What Is an ACATS Transfer?

Updated July 9, 2026 6 min read

Switching brokerages, whether moving between a full-service broker and a discount one or simply consolidating old accounts, used to mean selling everything, moving the cash, and buying it all back somewhere else — an approach that could trigger unnecessary taxable events and left an investor out of the market in between. A standardized transfer system changed that.

The short answer

ACATS, short for the Automated Customer Account Transfer Service, is the standardized system brokerages use to move an account’s holdings directly from one firm to another, generally without selling the underlying investments first. The transfer is initiated at the new, receiving firm rather than the old one, and a full transfer of standard holdings typically completes within about a week.

Who actually starts the process

Somewhat counterintuitively, the account owner doesn’t request the transfer from their old broker directly. Instead, the process starts by opening a new brokerage account at the receiving firm and submitting a transfer request there, which then reaches the delivering firm through the ACATS system on the investor’s behalf. The delivering firm doesn’t initiate the move and generally can’t refuse a properly submitted request, though it may charge its own account-transfer fee. That fee is separate from anything the receiving firm charges, and it’s worth checking for before starting a transfer rather than being surprised by it afterward.

What moves as-is versus what gets liquidated

Most standard, widely held securities — publicly traded stocks, ETFs, and many mutual funds — transfer “in kind,” meaning the exact same holdings simply change custodian without being sold. Some assets don’t transfer as cleanly. Proprietary investment products unique to the delivering firm, certain mutual fund share classes not offered at the new firm, or other non-standard holdings sometimes have to be sold before the transfer, or excluded from it entirely and handled separately. Reviewing a holdings list against what the new firm actually supports before initiating the transfer can avoid an unwelcome surprise partway through.
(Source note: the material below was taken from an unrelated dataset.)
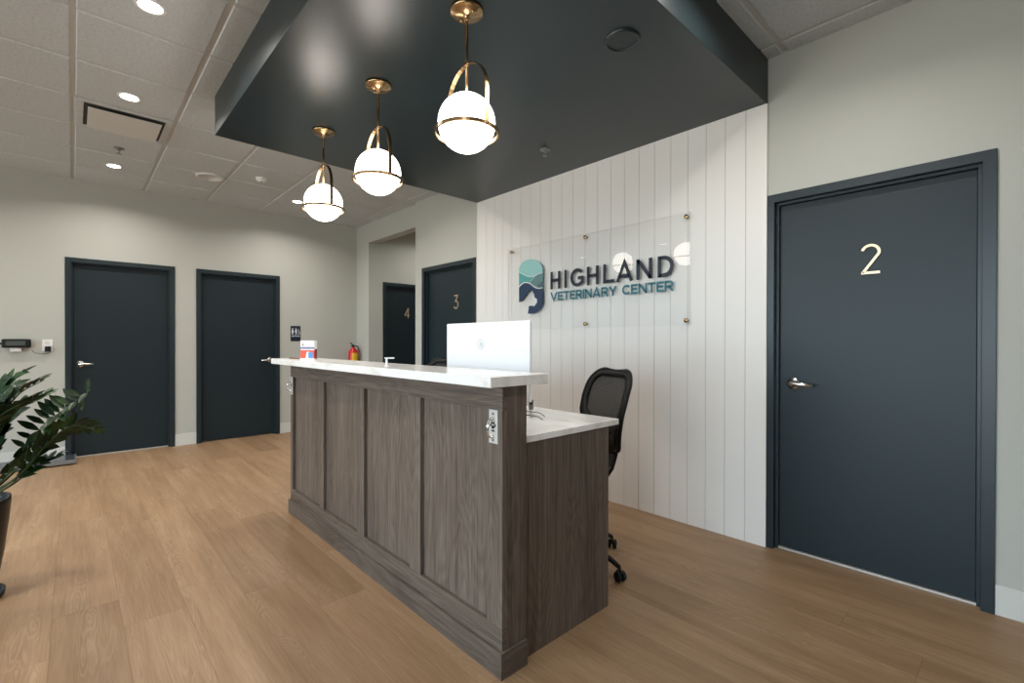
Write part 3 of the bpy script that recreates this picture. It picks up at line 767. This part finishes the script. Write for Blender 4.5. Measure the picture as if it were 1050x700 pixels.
# RESTROOM in small capitals
rw = 'RESTROOM'; cw, ch_, st = .0105, .017, .0028
for i, c_ in enumerate(rw):
    a = -.052 + i * .0132; z0_ = -.045; P = lambda u, v: (a + u * cw, z0_ + v * ch_)
    G = {'R': [[P(0, 0), P(0, 1), P(.85, 1), P(.95, .75), P(.85, .5), P(0, .5)], [P(.5, .5), P(1, 0)]], 'E': [[P(1, 1), P(0, 1), P(0, 0), P(1, 0)], [P(0, .5), P(.8, .5)]],
         'S': [[P(1, .95), P(.3, 1), P(.05, .75), P(.95, .3), P(.7, 0), P(0, .05)]], 'T': [[P(0, 1), P(1, 1)], [P(.5, 1), P(.5, 0)]],
         'O': [[P(.5, 1), P(0, .75), P(0, .25), P(.5, 0), P(1, .25), P(1, .75), P(.5, 1)]], 'M': [[P(0, 0), P(0, 1), P(.5, .4), P(1, 1), P(1, 0)]]}[c_]
    for s_ in G: stroke(m, s_, st, d0, d1)
m.build('lettering', M['signwhite'], rs, local=True)

# ------------------------------------------------------------------ CEILING FIXTURES
def downlight(x, y, label, power=30, first=[None]):
    g = 'recessed ceiling downlights'
    if first[0] is None:
        t_ = thing('recessed_downlight', label, 'ceiling light', (x, y, ZC - .0072), group=g)
        m = MB(); m.lathe([(.070, 0), (.070, -.003), (.060, -.006), (.053, -.004), (.053, -.001)], 36, cap=False); m.build('trim_ring', M['white'], t_, local=True)
        m = MB(); m.lathe([(0, -.0025), (.053, -.0025)], 36, cap=False); m.build('lens', M['lens'], t_, local=True)
        first[0] = t_
    else: t_ = dup(first[0], (x, y, ZC - .0072), label)
    ld = bpy.data.lights.new('downlight_lamp', 'AREA'); ld.shape = 'DISK'; ld.size = .10; ld.energy = power; ld.color = (1, .955, .89); ld.spread = math.radians(150)
    lo = bpy.data.objects.new('downlight_lamp', ld); COL.objects.link(lo); lo.location = (x, y, ZC - .016)
    return t_
PW = 15
downlight(-3.12, .30, 'round recessed ceiling light at the top edge of the picture', PW)
downlight(-4.38, .30, 'round recessed ceiling light just above the square air diffuser', PW)
downlight(-6.20, .30, 'round recessed ceiling light nearest the wall above the left door', PW)
downlight(-6.20, 2.07, 'round recessed ceiling light beside the farthest pendant', PW)
downlight(-4.38, 2.07, 'round recessed ceiling light hidden past the end of the dark bulkhead', PW)
for i, (x, y) in enumerate([(-.68, .30), (-.68, 2.12), (-6.2, -1.5), (-4.38, -1.5), (-2.5, -1.5), (-5.2, -3.4), (-2.5, -3.4), (-5.2, -5.6), (-3.0, -5.6)]):
    downlight(x, y, 'ceiling light out of view, %d cm from back wall, %d cm from left wall' % (100 * (YB - y), 100 * (x - XL)), 8 if (x > -1 and y == .30) else PW)
downlight(-5.9, 4.2, 'unseen ceiling light added in the hallway to brighten the wall by door 4', 9)  # unseen lamp, put in to lift the hallway wall to mid-grey

# square plaque diffuser in the tile x -5.25..-4.64, y 0..0.6
df = thing('air_diffuser', 'square white air diffuser set in the ceiling between two downlights', 'vent', (-4.93, .304, ZC))
m = MB()
for a, b, c, d_ in ((-.296, -.245, -.296, .296), (.245, .296, -.296, .296)): m.box((a, c, -.010), (b, d_, -.0005))
for a, b, c, d_ in ((-.245, .245, -.296, -.245), (-.245, .245, .245, .296)): m.box((a, c, -.010), (b, d_, -.0005))
m.build('outer_frame', M['tile'], df, local=True, bevel=.002)
m = MB(); m.box((-.245, -.245, -.0078), (.245, .245, -.0072)); m.build('dark_throat', M['dark'], df, local=True)
m = MB(); m.box((-.222, -.222, -.034), (.222, .222, -.028)); 
for sx in (-1, 1):
    for sy in (-1, 1): m.box((sx * .15 - .006, sy * .15 - .006, -.028), (sx * .15 + .006, sy * .15 + .006, -.0078))
m.build('plaque', M['off'], df, local=True, bevel=.002)

sp = thing('fire_sprinkler', 'small metal sprinkler head on the tiled ceiling beyond the diffuser', 'sprinkler', (-5.60, .308, ZC - .007), group='ceiling sprinkler heads')
m = MB(); m.lathe([(0, 0), (.040, 0), (.038, -.006), (.014, -.008), (.010, -.024), (0, -.024)], 24, cap=False); m.build('escutcheon', M['grey'], sp, local=True)
m = MB(); m.tube([(-.010, 0, -.020), (-.014, 0, -.034), (-.006, 0, -.048)], .003, 8); m.tube([(.010, 0, -.020), (.014, 0, -.034), (.006, 0, -.048)], .003, 8); m.lathe([(0, -.048), (.018, -.048), (.018, -.051), (0, -.051)], 20, cap=False)
m.build('deflector', M['grey'], sp, local=True)
dup(sp, (-2.500, 2.665, ZS + .0005), 'small pale sprinkler head on the underside of the dark bulkhead')
m = MB(); m.lathe([(0, -.004), (.098, -.004), (.102, -.016), (.122, -.014), (.130, -.006), (.130, 0)], 40, cap=False)
tag(m.build('ceiling_speaker', M['off'], org=(0, 0, 0)), 'round white flush ceiling speaker between pendants and diffuser', 'speaker')
bpy.data.objects['ceiling_speaker'].location = (-5.90, 1.075, ZC - .007)
sd = thing('smoke_detector', 'small white smoke detector on the ceiling tile beside the round speaker', 'smoke detector', (-5.587, 1.490, ZC - .007))
m = MB(); m.lathe([(0, -.040), (.030, -.040), (.046, -.028), (.052, -.012), (.056, -.010), (.056, 0)], 32, cap=False); m.build('housing', M['white'], sd, local=True)
m = MB(); m.lathe([(0, -.0435), (.010, -.0435), (.012, -.040)], 16, cap=False); m.build('sensor', M['dark'], sd, local=True)
cc = thing('ceiling_cover_plate', 'round dark cover plate flush under the dark bulkhead', 'cover plate', (-1.338, 1.975, ZS))
m = MB(); m.lathe([(.072, -.002), (.074, -.010), (.082, -.012), (.088, -.004), (.088, 0)], 40, cap=False); m.build('rim', M['soffit'], cc, local=True)
m = MB(); m.lathe([(0, -.004), (.072, -.004)], 40, cap=False); m.build('disc', M['soffit_lid'], cc, local=True)

# ------------------------------------------------------------------ ITEMS ON THE COUNTER
cd = thing('brochure_holder', 'small white and red brochure box standing on the far end of the counter', 'brochure', (-3.44, 1.215, CT), math.radians(34))
m = MB(); m.box((-.056, 0, 0), (.056, .030, .138)); m.build('box', M['cardwhite'], cd, local=True)
m = MB(); m.box((-.056, -.0008, .012), (.056, 0, .070), 0); m.box((-.056, -.0008, .078), (.056, 0, .092), 1); m.prism([(-.016, .004), (.020, .004), (.016, .058), (-.004, .058)], -.0016, -.0009, 'xz', 2)
m.prism([(.010, .012), (.046, .012), (.044, .056), (.008, .054)], -.0022, -.0016, 'xz', 3); m.box((.0561, 0, .008), (.0567, .030, .078), 4)
m.prism([(-.040, .100), (-.032, .100), (-.032, .116), (-.040, .116)], -.0008, 0, 'xz', 4)
m.build('printed_front', [M['cardred'], M['cardgrey'], M['cardwhite'], M['cardblue'], M['carddark']], cd, local=True)
m = MB(); m.tube([(-.07, 0, 0), (.05, .03, 0)], .005, 8); m.tube([(.05, .03, 0), (.062, .033, 0)], [.005, .001], 8)
pn = m.build('pen', M['tan']); pn.location = (-3.70, 1.20, CT + .005); tag(pn, 'brown pen lying on the counter left of the brochure box', 'pen')
st = thing('phone_stand', 'small white bent stand on the counter in front of door 4', 'stand', (-2.285, 1.215, CT), math.radians(47))
m = MB(); m.lathe([(0, 0), (.014, 0), (.012, .004), (.0055, .006), (.0055, .040)], 20, cap=False); m.build('post', M['white'], st, local=True)
m = MB(); m.box((-.010, -.009, .040), (.040, .009, .047)); m.build('arm', M['white'], st, local=True, bevel=.002)

# worktop items
gl = thing('eyeglasses', 'pair of thin dark eyeglasses lying on the lower worktop', 'glasses', (-1.705, 1.615, LT), math.radians(-52))
m = MB()
for s in (-1, 1): m.tube([(s * .034 + .024 * math.cos(a), .0, .022 + .018 * math.sin(a)) for a in [2 * PI * k / 20 for k in range(20)]], .0016, 6, closed=True)
m.tube([(-.012, 0, .026), (0, -.003, .030), (.012, 0, .026)], .0016, 6); m.build('rims', M['black'], gl, local=True)
for s in (-1, 1):
    m = MB(); m.tube([(s * .058, 0, .028), (s * .060, .05, .027), (s * .058, .11, .020), (s * .056, .135, .004)], .0018, 6); m.build('temple', M['black'], gl, local=True)
gb = thing('card_reader', 'small upright grey device at the back edge of the lower worktop', 'device', (-1.868, 1.88, LT), math.radians(40))
m = MB(); m.box((-.012, -.011, 0), (.012, .011, .055)); m.build('housing', M['grey'], gb, local=True, bevel=.004)
m = MB(); m.box((-.009, -.0125, .028), (.009, -.0111, .048)); m.build('screen', M['lcd'], gb, local=True)

# ------------------------------------------------------------------ LEFT WALL ITEMS
sc_ = thing('pet_scale', 'low dark walk-on pet scale on the floor by the left door', 'scale', (-6.82, -.53, 0))
m = MB(); m.box((-6.990, -1.10, .014), (-6.655, .022, .050)); m.build('platform', M['scale_edge'], sc_, bevel=.003)
m = MB(); m.box((-6.975, -1.085, .0502), (-6.67, .007, .054)); m.build('rubber_mat', M['scale_top'], sc_, bevel=.001)
for x in (-6.95, -6.70):
    for y in (-1.05, -.03):
        m = MB(); m.lathe([(0, 0), (.02, 0), (.02, .014), (0, .014)], 16, 0, T(x, y, 0), cap=False); m.build('foot', M['rubber'], sc_)
ds = thing('scale_display', 'black scale readout mounted on the grey wall above the plant', 'display', (XL, -.425, 1.25), PI / 2)
m = MB(); m.box((-.105, -.065, -.042), (.105, -.018, .048)); m.build('housing', M['black'], ds, local=True, bevel=.014, seg=3)
m = MB(); m.box((-.075, -.0665, -.018), (.065, -.0652, .028)); m.build('readout', M['lcd'], ds, local=True)
m = MB(); m.box((-.040, -.018, -.030), (.040, 0, .030)); m.build('bracket', M['gasket'], ds, local=True)
m = MB(); m.box((-.045, -.040, -.082), (.035, 0, -.0425)); m.build('wall_clip', M['white'], ds, local=True, bevel=.003)
m = MB(); m.tube([(-.115, -.042, .0), (-.105, -.042, .0)], .012, 10); m.build('side_knob', M['black'], ds, local=True)
ol = thing('power_outlet', 'white wall outlet left of the nearest dark door', 'outlet', (XL, -.202, 1.232), PI / 2)
m = MB(); m.box((-.040, -.005, -.062), (.040, 0, .062)); m.build('cover_plate', M['white'], ol, local=True, bevel=.002)
for z in (.026, -.026):
    m = MB(); m.box((-.017, -.0062, z - .015), (.017, -.0051, z + .015)); m.build('socket', M['off'], ol, local=True, bevel=.0004)
pa = thing('power_adapter', 'black plug-in power adapter on the outlet with a thin cord to the scale readout', 'adapter', (XL, -.196, 1.196), PI / 2)
m = MB(); m.box((-.024, -.050, -.030), (.024, -.0064, .026)); m.build('adapter_body', M['black'], pa, local=True, bevel=.004)
m = MB(); m.tube([(0, -.03, -.030), (-.004, -.03, -.050), (-.03, -.018, -.056), (-.09, -.012, -.046), (-.112, -.018, -.030), (-.120, -.030, -.012)], .0022, 8); m.build('cord', M['black'], pa, local=True)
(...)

Why the automated system exists

Before standardized transfers, moving between brokerages could mean manually re-establishing every position, which was slow, error-prone, and could force a sale — and a taxable event — that the investor never wanted in the first place. ACATS was built specifically to let holdings move as a single automated batch, cutting out most of the manual handling and letting an investor consolidate more than one brokerage account without unwinding a portfolio to do it. The system also reduces the amount of time an account sits partially in cash during a transfer, since holdings generally move as securities rather than being converted to cash and reinvested at the new firm.

What the process generally requires

Initiating a transfer typically means providing the receiving firm with the account number and a recent statement from the old account, along with standard identity verification. From there, most of the coordination happens directly between the two firms through the ACATS system, with limited additional action needed from the account owner unless something about the transfer needs manual review, such as a mismatch in how the account is titled between the two firms.

The takeaway

ACATS turned what used to be a disruptive, sell-everything process into something closer to a routine administrative transfer. Understanding that the new firm drives the process, and that not every holding necessarily moves in kind, makes it easier to know what to expect before starting one, rather than assuming every account and every position will move the same way.